Matrix Development Group, a private company with offices in New Jersey and Pennsylvania, recently joined with Morgan Stanley to acquire a 265,000-square-foot warehouse in Robbinsville, N.J. The company is also constructing a 150,000-square-foot industrial building for the beverage distributor Ritchie Page, also in Robbinsville.
“We are at the inflection point in the market,” said Alec Taylor, a principal of Matrix Development. “Building values are still low, but rental activity and absorption rates are improving. Now is the time to buy buildings and in six months to a year, lease them up and improve their value.”
Ports also play a role in industrial real estate, and in New Jersey investors are making big bets that port business will increase. This is in part because of a $5.25 billion project to widen the Panama Canal by 2014. The widening will allow large cargo ships that currently anchor in California and use trucks or the railroad to move goods to the East Coast to sail directly to New Jersey.
The widening of the canal could mean big business for Port Newark-Elizabeth, and to prepare for an influx of larger ships the Port Authority of New York and New Jersey plan to raise the Bayonne Bridge by 2016.
“There is a growing need for shipping that is not showing signs of abating anytime soon,” said Dave Adams, the president of Port Newark Container Terminal, one of five major terminals at Port Newark. The terminal is positioning itself to take advantage of the improving market conditions. This summer, it extended its lease with the Port Authority, which owns the port, to 2050 and agreed to invest $500 million in capital improvements.
“Our goal is to be able to double the capacity of our facility from about 650,000 shipping containers a year to 1.2 or 1.3 million,” Mr. Adams said.
But while the market for larger properties, usually 300,000 square feet or more, that cater to the biggest beverage or food distributors or major retailers is showing improvement, the market for spaces of 50,000 square feet and under is still struggling.
“There is a disconnect in the market,” said John Huguenard, a managing director and head of national industrial investment sales at Jones Lang LaSalle. “Entrepreneurial businesses haven’t come back the way big business has.”

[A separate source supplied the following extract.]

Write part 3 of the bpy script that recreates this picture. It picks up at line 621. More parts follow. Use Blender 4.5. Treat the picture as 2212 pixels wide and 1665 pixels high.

In Long Island, for example, where the industrial market mostly serves local businesses, “the vacancy rate is around 6.2 percent, which sounds good,” said Jack O’Connor, a principal and director of the national industrial practice group at Newmark Knight Frank in Long Island. “But that is because none of the firms track buildings under 20,000 square feet. If they looked at the smaller industrial spaces, they would see a vacancy rate of 10 percent to 11 percent.” Prices also have dropped: in 2007, smaller warehouses sold for $125 a square foot, but today the price would be closer to $75 a square foot, Mr. O’Connor said.
Smaller properties are languishing, Mr. O’Connor said, “because banks aren’t lending, and people have no equity in their homes to take out second mortgages to finance new businesses.”
And even the growth in the market for large industrial properties comes with cautions, experts say. “The volatility in the financial markets and the picture of a slow recovery, especially with employment, is having a guarded effect,” Mr. Kossar said. “The signs are trending in the right direction, they are all pointing toward a recovery, but it is a cautious optimism.”